Many traditions study all of this, but they never meditate, and that is why they never change. They just remain in suffering. Even many students in this tradition study the teachings, they memorize the teachings, they know the terms, they go to all the meetings, but they do not meditate or if they do, they meditate very superficially, and so they never experience their true nature. Thus, they never change.

The experience of our true nature is absolutely essential because it is what empowers the consciousness to recognize what it is, and that the ego is optional. The ego isn't necessary. It is a cage. It is a bondage. It is a form of suffering and it is only in that experience that you really get that and become enthusiastic and inspired to change it. So meditation is really important.

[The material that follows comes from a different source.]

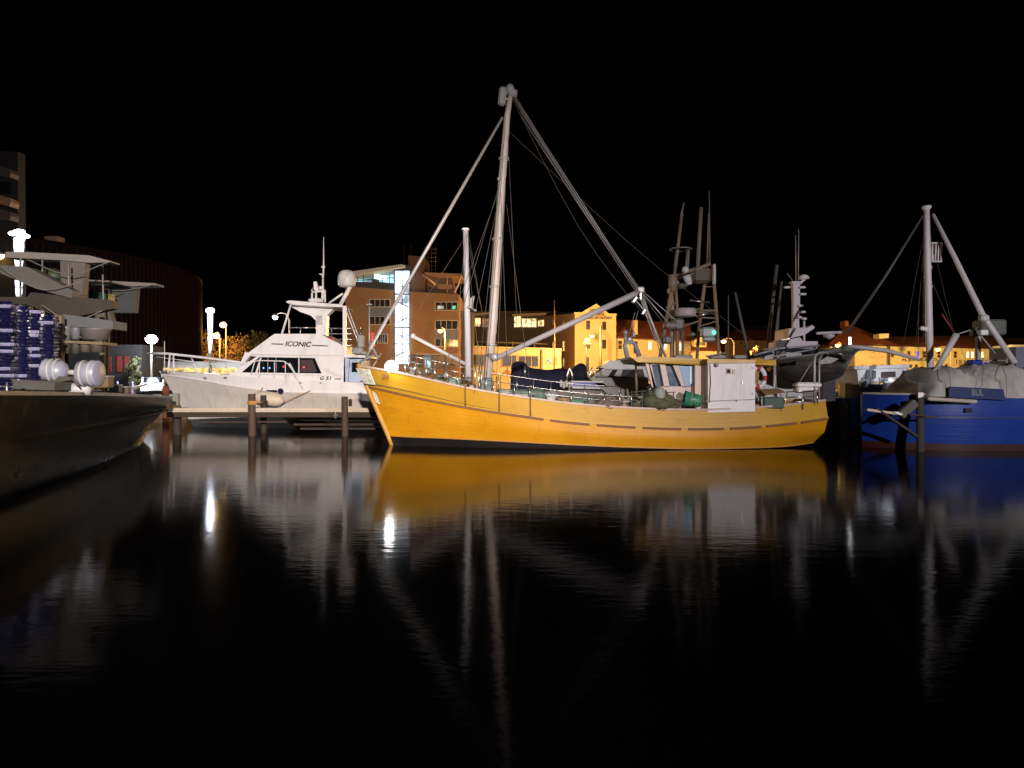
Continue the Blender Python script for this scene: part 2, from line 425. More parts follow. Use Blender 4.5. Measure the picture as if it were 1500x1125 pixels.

Part of what the meditation practice we did today also teaches us is about our psychological song. That is the song we sing about their suffering. “Woe is me. No one understands me. I suffer so much. My mother, this my father that my husband, my wife, my kids, woe is me.” That psychological song is poison. We love to drink it. We do not realize it is killing us. To study that, I recommend you study the book Treatise of Revolutionary Psychology, which explains many of these subjects in great detail.